‘Can cause instability’: Centre asks top court to criminalise adultery in the armed forces
CENTRE SOUGHT TO CLARIFY IF 2018 JUDGMENT DECRIMINALISING ADULTERY WAS APPLICABLE TO ARMED FORCES
NEW DELHI: The Centre has sought a clarification from the Supreme Court to the effect that the 2018 order decriminalising adultery would apply only to civilians and not defence personnel because not prosecuting soldiers for adultery could cause “instability” in the armed forces.
Maintaining that “honour is the sine quo non of the services,” a plea by the ministry of defence (MOD) asserted that adultery must remain a valid ground to prosecute defence personnel under army laws.

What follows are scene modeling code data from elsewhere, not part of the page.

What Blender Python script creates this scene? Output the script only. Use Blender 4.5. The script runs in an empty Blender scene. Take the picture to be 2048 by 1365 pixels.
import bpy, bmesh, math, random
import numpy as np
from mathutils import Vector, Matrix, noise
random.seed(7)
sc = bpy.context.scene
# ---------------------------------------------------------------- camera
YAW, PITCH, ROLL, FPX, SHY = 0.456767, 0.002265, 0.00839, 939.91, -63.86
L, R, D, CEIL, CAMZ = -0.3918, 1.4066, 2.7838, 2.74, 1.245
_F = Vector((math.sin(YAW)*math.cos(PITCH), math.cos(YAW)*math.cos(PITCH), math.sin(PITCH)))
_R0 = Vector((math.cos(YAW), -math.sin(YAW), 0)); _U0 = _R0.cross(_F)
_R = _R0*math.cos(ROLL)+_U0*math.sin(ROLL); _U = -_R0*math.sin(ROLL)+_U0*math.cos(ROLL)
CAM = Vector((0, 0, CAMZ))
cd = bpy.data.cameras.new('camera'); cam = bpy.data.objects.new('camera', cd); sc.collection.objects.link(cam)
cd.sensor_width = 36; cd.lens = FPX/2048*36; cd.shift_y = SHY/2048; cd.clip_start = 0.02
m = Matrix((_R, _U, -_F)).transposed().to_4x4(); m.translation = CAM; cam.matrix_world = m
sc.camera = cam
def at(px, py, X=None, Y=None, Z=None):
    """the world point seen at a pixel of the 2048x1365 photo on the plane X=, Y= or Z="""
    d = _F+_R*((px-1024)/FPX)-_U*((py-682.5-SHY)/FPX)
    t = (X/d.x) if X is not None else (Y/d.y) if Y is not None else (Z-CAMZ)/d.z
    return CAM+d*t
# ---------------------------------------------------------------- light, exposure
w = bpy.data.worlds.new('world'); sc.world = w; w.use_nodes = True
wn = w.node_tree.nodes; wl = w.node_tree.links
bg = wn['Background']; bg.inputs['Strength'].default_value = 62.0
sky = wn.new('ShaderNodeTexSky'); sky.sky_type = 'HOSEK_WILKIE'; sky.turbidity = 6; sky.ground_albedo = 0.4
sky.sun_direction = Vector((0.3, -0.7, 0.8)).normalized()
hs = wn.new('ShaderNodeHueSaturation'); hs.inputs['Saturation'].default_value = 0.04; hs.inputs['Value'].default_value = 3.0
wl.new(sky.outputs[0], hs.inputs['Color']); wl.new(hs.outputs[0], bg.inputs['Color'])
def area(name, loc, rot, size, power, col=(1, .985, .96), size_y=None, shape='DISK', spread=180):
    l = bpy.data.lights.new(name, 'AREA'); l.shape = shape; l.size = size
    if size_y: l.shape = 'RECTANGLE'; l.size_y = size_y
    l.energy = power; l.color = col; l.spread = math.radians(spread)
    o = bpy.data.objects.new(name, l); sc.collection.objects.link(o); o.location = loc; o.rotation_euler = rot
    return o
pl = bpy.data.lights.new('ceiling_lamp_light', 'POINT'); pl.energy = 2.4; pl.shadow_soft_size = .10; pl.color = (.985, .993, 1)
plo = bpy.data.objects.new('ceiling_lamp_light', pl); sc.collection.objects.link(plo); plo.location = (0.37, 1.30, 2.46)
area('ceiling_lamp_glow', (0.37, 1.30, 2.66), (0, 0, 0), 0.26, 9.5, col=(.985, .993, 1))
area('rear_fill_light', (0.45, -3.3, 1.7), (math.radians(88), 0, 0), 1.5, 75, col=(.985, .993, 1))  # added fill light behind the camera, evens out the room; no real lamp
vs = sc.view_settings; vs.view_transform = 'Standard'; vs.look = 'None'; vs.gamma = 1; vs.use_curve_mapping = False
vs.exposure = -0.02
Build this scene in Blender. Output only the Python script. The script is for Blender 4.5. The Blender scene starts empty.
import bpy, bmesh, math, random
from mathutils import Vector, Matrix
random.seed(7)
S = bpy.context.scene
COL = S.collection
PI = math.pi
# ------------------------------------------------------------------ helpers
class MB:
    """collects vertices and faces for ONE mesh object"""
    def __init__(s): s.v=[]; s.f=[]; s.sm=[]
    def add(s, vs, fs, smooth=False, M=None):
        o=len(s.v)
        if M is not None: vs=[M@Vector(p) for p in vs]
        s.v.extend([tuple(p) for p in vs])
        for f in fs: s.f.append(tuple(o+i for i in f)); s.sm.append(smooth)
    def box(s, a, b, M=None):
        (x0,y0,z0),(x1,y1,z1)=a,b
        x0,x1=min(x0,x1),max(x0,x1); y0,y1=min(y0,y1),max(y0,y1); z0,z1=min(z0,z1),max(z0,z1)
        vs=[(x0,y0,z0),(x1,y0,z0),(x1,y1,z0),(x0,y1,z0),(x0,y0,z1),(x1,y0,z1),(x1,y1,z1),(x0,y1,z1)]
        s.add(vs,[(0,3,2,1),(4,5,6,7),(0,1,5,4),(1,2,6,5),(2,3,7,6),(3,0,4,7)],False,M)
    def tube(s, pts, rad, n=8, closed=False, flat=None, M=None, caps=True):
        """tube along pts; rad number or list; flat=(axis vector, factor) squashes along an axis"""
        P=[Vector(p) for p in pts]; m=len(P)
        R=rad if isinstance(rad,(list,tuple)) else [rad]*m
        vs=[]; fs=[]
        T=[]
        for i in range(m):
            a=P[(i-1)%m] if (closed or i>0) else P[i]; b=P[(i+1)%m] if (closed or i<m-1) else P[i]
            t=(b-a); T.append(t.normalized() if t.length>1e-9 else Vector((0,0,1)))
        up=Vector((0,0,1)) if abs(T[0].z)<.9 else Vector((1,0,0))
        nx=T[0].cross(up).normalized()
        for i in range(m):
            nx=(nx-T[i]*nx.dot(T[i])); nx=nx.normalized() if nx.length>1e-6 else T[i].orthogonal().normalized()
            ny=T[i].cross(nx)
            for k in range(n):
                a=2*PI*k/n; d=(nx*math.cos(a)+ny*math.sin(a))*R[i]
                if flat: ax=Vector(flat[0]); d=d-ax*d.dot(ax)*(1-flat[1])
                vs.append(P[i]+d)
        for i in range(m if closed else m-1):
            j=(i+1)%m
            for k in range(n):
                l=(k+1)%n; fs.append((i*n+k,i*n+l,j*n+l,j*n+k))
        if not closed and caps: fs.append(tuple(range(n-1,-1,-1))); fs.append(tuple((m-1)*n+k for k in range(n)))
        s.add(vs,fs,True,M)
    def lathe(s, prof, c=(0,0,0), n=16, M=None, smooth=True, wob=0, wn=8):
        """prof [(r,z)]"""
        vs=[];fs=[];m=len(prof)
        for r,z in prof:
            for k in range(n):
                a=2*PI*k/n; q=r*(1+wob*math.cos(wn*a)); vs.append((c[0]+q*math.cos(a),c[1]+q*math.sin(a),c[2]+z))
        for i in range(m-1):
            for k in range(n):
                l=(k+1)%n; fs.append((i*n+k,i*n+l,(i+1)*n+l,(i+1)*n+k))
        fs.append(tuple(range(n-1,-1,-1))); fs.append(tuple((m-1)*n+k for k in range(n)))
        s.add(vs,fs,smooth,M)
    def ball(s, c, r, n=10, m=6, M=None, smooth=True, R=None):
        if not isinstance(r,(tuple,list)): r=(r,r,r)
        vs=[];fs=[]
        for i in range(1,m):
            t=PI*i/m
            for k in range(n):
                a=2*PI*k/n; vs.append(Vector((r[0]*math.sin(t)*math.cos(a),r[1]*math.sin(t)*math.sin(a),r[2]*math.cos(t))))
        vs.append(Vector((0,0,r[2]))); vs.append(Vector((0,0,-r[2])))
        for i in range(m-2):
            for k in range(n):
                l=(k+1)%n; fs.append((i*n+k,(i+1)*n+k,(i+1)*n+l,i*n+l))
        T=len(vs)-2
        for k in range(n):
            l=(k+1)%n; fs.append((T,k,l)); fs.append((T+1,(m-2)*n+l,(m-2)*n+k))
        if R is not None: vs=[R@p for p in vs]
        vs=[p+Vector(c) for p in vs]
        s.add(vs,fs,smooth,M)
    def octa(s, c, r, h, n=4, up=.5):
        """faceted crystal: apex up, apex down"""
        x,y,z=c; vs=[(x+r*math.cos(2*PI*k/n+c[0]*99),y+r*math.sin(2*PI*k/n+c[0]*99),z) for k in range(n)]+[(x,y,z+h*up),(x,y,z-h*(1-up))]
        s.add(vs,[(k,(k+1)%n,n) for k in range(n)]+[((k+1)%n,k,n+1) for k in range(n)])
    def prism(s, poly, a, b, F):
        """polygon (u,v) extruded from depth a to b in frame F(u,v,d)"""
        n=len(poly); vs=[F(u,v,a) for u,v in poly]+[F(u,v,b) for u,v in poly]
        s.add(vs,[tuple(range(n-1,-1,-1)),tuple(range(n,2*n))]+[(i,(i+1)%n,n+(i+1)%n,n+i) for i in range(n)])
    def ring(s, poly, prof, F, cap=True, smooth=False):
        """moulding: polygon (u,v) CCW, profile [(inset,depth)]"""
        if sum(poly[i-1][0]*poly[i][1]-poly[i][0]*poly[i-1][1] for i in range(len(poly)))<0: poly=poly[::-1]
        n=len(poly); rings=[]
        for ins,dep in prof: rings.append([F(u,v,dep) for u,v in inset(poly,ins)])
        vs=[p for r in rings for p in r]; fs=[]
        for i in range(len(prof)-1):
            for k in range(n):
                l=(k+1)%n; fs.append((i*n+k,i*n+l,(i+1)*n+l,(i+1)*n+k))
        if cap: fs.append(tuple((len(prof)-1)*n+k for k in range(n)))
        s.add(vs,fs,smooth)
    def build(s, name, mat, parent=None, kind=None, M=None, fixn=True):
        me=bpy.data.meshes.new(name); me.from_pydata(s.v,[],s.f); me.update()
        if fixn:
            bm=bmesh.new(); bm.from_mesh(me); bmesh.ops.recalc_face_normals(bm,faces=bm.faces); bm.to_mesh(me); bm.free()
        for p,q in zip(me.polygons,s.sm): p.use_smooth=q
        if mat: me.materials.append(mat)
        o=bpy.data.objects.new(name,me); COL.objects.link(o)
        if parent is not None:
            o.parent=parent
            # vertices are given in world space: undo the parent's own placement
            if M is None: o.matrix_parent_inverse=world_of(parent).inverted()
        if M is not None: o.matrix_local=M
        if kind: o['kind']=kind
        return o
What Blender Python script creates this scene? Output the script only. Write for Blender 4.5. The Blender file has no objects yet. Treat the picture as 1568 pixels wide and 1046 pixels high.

In September 2018, a fivejudge constitution bench struck down Section 497 of the Indian Penal Code (IPC), declaring it to be unconstitutional and violative of right to equality of women in treating them as “chattel” (an item of property) and inferior to their husbands. Section 497 made adultery an offence only with respect to a man, who has a relationship with wife of someone else.
The wife was considered neither adulterous nor an abettor in law, while the man could be jailed for up to five years. In that case, the Centre defended the law, saying it protected sanctity of marriages.
On Wednesday, Mod’s clarification plea was argued by attorney general KK Venugopal before a bench, headed by Justice
Rohinton F Nariman, where the law officer submitted that the armed forces required a completely different standard of discipline and that, therefore, the Army Act and other pertinent laws must be treated as outside the scope of the 2018 judgment.
Agreeing with the A-G, the bench responded that it was also of the prima facie view that the IPC and the Army Act or other laws governing navy and air force stood on different footings and therefore, even as adultery was no more an offence under the IPC.